RRP Benchmark Rate Held at 5.75%
Exchange Rate Drops to Asian Financial Crisis Levels
Financial Market Turmoil Amid Policy Uncertainty Over Free Meal Program
As the Indonesian Rupiah has been significantly shaken by policy uncertainty, the Bank Indonesia (BI) decided to keep interest rates unchanged and intervened in the foreign exchange market.
Indonesian Rupiah
At the monetary policy meeting held on the afternoon of the 19th, BI kept the 7-day reverse repurchase agreement (RRP) rate, which serves as the benchmark interest rate, at 5.75%. While the financial market had anticipated that BI might lower the benchmark rate to stimulate the economy and boost the stock market, it is interpreted that BI decided to keep the rate steady to focus more on stabilizing the exchange rate. BI Governor Perry Warjiyo stated, "BI will continue to monitor inflation and economic growth forecasts while considering the movements of the Rupiah."
In the foreign exchange market, the value of the Indonesian Rupiah against the US dollar is about 16,500 Rupiah per dollar. The Rupiah’s value had fallen to 16,800 Rupiah per dollar during the 1998 Asian financial crisis, so it is now approaching its all-time low level.
Recently, Indonesia’s financial market has been greatly shaken by policy uncertainty. The Indonesian government is implementing a free meal policy, providing one free meal per day to approximately 90 million children, infants, and pregnant women nationwide. Although the target group is planned to be gradually expanded until 2029, President Prabowo Subianto has instructed a budget restructuring to accelerate the project, and the Ministry of Finance decided to increase the free meal budget while reducing fiscal expenditures by 306.7 trillion Rupiah (about 27.5 trillion KRW) from central and local government budgets.
As a result, various government projects, including infrastructure projects, are being halted one after another. The launch of the new sovereign wealth fund Danatara, which manages state-owned enterprises, is also acting as a negative factor. State-owned enterprises under Danatara account for about 20% of the market capitalization of the Jakarta Composite Index (JCI), which represents the Indonesian stock market. Concerns are growing that excessive government influence on these companies could adversely affect their management.
Furthermore, the government’s plan to supply 3 million housing units annually has raised concerns in the financial market that a large amount of bonds will be issued through state-owned enterprises.

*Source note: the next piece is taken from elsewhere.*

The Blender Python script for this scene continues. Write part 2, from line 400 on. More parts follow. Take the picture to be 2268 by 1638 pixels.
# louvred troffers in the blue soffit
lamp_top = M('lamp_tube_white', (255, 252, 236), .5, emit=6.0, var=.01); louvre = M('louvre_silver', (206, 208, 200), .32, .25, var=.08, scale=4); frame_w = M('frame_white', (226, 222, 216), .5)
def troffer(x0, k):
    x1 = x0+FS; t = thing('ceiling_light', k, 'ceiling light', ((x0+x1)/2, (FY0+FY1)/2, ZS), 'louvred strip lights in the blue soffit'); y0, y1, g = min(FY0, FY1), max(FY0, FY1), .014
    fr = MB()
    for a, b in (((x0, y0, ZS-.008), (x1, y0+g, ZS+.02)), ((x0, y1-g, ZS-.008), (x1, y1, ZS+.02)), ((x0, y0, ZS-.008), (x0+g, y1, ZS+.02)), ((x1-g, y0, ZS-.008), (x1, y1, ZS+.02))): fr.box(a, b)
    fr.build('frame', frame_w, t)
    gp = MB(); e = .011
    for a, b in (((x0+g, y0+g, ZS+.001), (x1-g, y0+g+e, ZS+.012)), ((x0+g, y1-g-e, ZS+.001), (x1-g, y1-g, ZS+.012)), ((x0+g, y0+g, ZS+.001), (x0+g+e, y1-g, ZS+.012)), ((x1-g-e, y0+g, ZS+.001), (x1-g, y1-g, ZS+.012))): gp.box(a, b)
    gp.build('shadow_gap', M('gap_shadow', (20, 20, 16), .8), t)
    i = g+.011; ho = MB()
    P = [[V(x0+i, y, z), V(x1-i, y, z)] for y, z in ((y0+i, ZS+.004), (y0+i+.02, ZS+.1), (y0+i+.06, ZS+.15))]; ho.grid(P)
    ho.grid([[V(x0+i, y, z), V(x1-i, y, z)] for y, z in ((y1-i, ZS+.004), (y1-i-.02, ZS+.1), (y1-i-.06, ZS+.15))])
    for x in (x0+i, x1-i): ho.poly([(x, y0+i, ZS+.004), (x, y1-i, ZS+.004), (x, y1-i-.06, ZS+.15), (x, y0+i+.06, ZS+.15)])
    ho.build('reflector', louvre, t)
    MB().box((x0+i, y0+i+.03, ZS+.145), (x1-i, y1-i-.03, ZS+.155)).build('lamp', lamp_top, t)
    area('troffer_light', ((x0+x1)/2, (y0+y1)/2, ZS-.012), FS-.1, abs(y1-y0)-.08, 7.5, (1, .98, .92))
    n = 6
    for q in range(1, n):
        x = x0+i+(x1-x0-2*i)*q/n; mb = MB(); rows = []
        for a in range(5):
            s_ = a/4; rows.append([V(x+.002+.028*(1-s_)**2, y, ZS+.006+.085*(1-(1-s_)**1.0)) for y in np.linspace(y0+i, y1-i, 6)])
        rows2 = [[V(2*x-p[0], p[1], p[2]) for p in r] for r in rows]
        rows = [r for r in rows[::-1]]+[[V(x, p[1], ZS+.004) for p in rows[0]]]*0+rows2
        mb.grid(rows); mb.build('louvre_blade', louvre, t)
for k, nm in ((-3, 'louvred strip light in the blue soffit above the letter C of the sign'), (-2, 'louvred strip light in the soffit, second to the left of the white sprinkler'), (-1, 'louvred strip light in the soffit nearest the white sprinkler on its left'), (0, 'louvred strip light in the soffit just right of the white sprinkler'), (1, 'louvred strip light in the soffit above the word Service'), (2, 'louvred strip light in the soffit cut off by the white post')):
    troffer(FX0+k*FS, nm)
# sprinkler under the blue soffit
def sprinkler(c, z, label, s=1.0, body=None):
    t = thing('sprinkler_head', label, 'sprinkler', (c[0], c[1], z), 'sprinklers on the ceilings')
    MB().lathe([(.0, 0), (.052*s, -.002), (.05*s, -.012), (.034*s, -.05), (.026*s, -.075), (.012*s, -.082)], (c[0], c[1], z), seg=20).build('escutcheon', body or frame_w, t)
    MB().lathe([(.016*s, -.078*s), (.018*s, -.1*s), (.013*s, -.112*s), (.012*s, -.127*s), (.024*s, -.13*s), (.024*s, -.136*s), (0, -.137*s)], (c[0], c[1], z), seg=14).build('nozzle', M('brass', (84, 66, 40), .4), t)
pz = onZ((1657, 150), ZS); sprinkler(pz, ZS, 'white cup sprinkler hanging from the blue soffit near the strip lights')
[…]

The move by President Prabowo, a former military officer, to amend military law to expand the number of general government official positions that military personnel can concurrently hold?similar to the Suharto military dictatorship era?is also unsettling financial market investors.
There are also concerns in the financial market that the world’s three major credit rating agencies may downgrade Indonesia’s sovereign credit rating.